Responsible for some of the most elegant and age-worthy wines in the world, Nebbiolo, named for the ubiquitous autumnal fog (called nebbia in Italian), is the star variety of northern Italy’s Piedmont region. Grown throughout the area, as well as in the neighboring Valle d’Aosta and Valtellina, it reaches its highest potential in the Piedmontese villages of Barolo, Barbaresco and Roero. Outside of Italy, growers are still very much in the experimentation stage but some success has been achieved in parts of California. Somm Secret—If you’re new to Nebbiolo, start with a charming, wallet-friendly, early-drinking Langhe Nebbiolo or Nebbiolo d'Alba.
The center of the production of the world’s most exclusive and age-worthy red wines made from Nebbiolo, the Barolo wine region includes five core townships: La Morra, Monforte d’Alba, Serralunga d’Alba, Castiglione Falletto and the Barolo village itself, as well as a few outlying villages. The landscape of Barolo, characterized by prominent and castle-topped hills, is full of history and romance centered on the Nebbiolo grape. Its wines, with the signature “tar and roses” aromas, have a deceptively light garnet color but full presence on the palate and plenty of tannins and acidity. In a well-made Barolo wine, one can expect to find complexity and good evolution with notes of, for example, strawberry, cherry, plum, leather, truffle, anise, fresh and dried herbs, tobacco and violets.

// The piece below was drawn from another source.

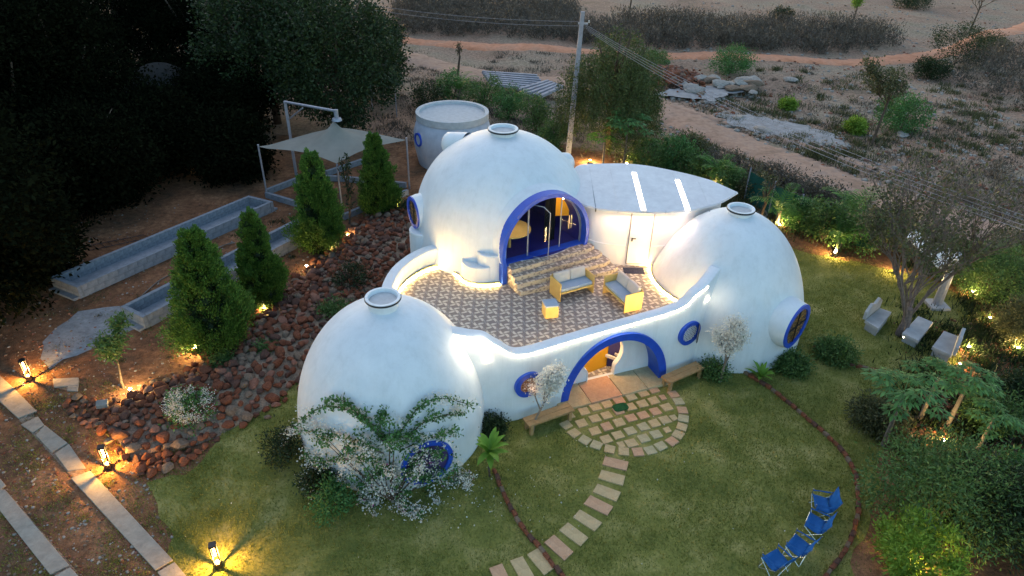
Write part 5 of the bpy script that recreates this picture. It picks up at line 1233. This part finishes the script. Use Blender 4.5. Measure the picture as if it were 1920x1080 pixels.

There are two predominant soil types here, which distinguish Barolo from the lesser surrounding areas. Compact and fertile Tortonian sandy marls define the vineyards farthest west and at higher elevations. Typically the Barolo wines coming from this side, from La Morra and Barolo, can be approachable relatively early on in their evolution and represent the “feminine” side of Barolo, often closer in style to Barbaresco with elegant perfume and fresh fruit.
On the eastern side of the Barolo wine region, Helvetian soils of compressed sandstone and chalks are less fertile, producing wines with intense body, power and structured tannins. This more “masculine” style comes from Monforte d’Alba and Serralunga d’Alba. The township of Castiglione Falletto covers a spine with both soil types.
The best Barolo wines need 10-15 years before they are ready to drink, and can further age for several decades.